I should write about Comics. I know very little about comics, apart from RAW back in the 80’s. Comics were art for a few years =everybody was into RAW (MAUS, Jack Survives etc). Now I find comics from the very early 90’s that I actually want to know more about. This shit looks like maybe there’s something there that will finally cause a WTF moment – which is a bit rare these days.
Comics?
Sean says:
“Hi Tom,
Funny about the comic thing, I was a comics geek in middle school, then lost interest in nearly all of it by high school, except for the Doom Patrol. So your blog took me back to the good old days circa
‘90-’92, re-reading those things dozens of times over, finding some weird new thing every time, whilst fluctuating in and out of Severed Heads and early PiL obsessions. Almost makes me look back fondly on being a weird high schooler, but not really.

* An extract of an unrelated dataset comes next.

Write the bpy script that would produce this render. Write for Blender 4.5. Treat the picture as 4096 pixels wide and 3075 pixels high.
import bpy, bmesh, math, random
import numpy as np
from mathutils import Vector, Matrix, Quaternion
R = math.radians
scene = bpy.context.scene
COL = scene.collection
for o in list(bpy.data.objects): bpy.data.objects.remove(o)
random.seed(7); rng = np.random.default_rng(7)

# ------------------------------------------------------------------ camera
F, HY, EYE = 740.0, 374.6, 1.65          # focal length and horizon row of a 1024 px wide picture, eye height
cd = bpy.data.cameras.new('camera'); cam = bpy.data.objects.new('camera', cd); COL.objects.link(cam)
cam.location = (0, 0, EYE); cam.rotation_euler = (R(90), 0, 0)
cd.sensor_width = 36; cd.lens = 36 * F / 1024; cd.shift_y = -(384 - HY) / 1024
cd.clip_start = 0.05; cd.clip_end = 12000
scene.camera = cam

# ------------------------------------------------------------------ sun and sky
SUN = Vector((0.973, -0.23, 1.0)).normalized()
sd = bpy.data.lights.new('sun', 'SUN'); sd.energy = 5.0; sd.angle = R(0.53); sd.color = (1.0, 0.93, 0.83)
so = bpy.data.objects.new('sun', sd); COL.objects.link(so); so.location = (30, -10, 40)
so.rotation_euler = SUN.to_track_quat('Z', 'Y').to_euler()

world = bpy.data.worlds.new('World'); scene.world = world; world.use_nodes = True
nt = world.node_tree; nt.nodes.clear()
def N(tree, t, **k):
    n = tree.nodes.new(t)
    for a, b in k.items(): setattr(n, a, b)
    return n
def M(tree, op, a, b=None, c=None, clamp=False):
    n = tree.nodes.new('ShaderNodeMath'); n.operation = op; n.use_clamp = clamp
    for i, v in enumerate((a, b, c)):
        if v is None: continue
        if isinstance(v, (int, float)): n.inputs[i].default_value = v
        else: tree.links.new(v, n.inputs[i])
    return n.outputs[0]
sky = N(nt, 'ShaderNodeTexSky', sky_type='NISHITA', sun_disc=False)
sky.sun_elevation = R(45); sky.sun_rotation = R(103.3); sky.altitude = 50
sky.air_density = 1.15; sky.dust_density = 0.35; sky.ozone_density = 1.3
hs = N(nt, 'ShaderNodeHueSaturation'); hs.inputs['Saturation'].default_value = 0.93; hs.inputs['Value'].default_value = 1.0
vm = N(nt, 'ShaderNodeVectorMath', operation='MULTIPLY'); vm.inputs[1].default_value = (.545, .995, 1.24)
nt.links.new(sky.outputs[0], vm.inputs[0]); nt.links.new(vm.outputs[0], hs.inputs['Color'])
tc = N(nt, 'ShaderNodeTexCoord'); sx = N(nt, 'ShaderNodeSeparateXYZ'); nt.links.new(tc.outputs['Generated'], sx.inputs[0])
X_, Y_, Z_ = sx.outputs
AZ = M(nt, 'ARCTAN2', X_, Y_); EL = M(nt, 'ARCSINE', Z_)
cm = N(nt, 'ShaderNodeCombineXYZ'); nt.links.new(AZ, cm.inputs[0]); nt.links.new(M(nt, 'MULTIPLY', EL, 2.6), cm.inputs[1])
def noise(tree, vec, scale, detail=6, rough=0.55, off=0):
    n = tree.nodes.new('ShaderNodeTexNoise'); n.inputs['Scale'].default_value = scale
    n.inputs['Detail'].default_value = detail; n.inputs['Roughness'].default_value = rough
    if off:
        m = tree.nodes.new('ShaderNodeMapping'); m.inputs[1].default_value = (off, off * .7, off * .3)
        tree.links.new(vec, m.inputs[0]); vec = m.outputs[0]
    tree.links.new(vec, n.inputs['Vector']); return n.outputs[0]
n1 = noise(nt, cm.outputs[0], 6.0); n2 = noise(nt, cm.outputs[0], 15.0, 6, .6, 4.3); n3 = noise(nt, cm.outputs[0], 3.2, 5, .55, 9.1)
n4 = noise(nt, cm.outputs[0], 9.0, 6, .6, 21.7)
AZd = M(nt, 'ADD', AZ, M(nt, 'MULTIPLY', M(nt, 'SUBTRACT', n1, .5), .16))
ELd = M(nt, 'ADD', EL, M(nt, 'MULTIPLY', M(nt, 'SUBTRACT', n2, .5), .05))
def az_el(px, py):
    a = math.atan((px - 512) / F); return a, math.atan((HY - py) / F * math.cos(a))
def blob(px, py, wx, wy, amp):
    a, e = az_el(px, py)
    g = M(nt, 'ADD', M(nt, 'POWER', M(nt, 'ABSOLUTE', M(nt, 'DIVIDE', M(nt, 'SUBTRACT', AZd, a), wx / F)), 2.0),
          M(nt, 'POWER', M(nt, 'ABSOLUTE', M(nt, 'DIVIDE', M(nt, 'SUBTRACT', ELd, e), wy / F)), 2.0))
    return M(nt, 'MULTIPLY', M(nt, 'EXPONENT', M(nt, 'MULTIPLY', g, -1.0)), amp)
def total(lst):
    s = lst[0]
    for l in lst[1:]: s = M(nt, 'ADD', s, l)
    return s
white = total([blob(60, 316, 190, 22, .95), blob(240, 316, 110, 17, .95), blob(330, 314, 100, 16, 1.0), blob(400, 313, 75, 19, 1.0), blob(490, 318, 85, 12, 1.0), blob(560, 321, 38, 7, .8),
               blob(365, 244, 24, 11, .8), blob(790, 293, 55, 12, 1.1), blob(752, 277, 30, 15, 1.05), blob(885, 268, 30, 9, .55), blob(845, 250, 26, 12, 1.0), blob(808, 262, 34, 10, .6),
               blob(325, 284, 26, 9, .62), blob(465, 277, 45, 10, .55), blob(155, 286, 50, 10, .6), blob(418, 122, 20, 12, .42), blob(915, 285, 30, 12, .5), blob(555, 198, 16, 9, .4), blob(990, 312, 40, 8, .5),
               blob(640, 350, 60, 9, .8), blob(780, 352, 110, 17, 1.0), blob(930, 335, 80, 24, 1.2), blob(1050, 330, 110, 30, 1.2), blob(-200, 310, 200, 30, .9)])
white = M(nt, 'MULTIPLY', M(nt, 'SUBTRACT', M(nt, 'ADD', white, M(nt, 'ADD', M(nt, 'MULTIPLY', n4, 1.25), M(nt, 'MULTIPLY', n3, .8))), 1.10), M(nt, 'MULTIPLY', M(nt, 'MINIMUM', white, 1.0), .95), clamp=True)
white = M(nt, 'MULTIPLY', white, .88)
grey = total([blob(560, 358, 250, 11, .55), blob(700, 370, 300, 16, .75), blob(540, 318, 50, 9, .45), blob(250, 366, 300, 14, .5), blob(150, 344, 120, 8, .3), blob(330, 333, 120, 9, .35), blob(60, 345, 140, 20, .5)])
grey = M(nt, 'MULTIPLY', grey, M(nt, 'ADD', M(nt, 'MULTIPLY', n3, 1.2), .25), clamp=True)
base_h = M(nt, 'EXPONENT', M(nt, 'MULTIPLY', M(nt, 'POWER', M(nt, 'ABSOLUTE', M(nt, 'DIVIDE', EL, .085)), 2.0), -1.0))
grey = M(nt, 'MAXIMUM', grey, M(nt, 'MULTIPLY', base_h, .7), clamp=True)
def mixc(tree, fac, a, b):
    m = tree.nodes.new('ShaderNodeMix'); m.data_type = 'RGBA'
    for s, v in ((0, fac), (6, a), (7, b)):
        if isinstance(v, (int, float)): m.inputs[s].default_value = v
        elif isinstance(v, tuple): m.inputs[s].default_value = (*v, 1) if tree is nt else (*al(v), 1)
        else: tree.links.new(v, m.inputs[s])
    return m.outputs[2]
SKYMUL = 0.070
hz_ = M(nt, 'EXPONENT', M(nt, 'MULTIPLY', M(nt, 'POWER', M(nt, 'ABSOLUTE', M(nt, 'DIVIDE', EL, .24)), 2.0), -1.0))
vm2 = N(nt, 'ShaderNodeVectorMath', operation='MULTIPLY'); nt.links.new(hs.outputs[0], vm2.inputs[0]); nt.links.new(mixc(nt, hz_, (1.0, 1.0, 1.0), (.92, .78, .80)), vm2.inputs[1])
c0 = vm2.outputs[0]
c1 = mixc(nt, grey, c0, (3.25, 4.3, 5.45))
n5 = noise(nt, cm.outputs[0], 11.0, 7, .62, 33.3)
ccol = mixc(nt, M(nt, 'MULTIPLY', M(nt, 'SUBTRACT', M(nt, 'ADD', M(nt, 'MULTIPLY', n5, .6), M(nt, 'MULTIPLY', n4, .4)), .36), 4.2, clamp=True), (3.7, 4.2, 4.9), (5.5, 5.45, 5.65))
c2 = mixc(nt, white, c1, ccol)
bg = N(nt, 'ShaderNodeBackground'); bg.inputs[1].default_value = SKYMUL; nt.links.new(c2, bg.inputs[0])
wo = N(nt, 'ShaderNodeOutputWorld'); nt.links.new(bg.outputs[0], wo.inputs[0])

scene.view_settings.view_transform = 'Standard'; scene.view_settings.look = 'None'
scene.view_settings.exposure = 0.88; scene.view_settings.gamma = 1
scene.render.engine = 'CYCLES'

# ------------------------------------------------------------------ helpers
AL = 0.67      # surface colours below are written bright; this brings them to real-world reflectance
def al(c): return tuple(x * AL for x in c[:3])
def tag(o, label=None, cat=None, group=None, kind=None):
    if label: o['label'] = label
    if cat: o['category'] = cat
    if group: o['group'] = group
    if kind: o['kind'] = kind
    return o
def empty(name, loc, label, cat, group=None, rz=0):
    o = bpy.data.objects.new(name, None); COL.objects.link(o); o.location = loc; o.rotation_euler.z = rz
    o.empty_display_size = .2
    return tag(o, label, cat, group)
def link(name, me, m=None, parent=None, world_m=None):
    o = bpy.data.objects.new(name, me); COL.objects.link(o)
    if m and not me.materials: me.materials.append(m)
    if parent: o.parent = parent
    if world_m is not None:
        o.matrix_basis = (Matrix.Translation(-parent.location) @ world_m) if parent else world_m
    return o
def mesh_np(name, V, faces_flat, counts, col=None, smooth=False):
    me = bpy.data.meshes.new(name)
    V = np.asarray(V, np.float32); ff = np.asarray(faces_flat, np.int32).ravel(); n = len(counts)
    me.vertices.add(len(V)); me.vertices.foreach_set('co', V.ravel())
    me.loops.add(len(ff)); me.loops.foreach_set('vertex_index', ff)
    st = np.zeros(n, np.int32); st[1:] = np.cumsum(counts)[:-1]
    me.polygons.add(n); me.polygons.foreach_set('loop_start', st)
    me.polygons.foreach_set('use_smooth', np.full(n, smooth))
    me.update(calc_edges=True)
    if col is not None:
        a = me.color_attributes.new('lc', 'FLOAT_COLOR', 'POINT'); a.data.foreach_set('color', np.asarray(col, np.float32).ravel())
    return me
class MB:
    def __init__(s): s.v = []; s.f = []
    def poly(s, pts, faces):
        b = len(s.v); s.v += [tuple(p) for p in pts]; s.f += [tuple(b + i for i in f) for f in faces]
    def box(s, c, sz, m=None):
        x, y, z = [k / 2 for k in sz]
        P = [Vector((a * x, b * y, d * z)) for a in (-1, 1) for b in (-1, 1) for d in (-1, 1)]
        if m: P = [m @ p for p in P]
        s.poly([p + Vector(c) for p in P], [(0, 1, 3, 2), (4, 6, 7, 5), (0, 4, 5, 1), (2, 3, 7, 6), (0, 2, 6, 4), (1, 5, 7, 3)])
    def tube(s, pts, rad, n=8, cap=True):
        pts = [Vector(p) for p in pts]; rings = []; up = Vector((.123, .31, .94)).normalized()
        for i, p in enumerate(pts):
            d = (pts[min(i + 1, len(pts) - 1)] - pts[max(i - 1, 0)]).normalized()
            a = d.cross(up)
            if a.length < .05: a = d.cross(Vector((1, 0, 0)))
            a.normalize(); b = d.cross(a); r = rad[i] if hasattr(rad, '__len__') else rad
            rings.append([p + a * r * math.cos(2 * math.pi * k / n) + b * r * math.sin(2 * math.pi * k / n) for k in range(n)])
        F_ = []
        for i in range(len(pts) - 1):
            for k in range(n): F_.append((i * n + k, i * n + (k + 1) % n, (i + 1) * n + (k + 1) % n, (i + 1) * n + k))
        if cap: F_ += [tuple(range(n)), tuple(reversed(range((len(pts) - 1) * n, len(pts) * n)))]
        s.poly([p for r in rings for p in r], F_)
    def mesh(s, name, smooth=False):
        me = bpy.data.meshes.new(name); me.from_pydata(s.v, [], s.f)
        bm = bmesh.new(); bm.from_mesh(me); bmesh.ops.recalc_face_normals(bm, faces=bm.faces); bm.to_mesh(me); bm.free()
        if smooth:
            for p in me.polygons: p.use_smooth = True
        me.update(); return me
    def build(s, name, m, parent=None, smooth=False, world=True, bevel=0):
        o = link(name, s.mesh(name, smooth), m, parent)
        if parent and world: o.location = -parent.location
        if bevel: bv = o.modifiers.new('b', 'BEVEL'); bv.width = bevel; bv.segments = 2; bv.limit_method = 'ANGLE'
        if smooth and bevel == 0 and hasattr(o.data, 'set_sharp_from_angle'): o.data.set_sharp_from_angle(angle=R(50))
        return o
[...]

Best thing Morrison ever did, before he got into that snobbish-heroes-makes-for-cool-comics schtick. I don’t know how well they hold up over time – I seem to recall the early issues were a bit emo for my taste, but he hit his stride by the time they find themselves fighting the men from nowhere, those alien catholics and protestants, et al. The Flex Mentallo origin issue is a gem, especially for those of us familiar with old 60s comics with those Charles Atlas you-don’t-have-to-be-a-skinny-loser-anymore ads. Good times.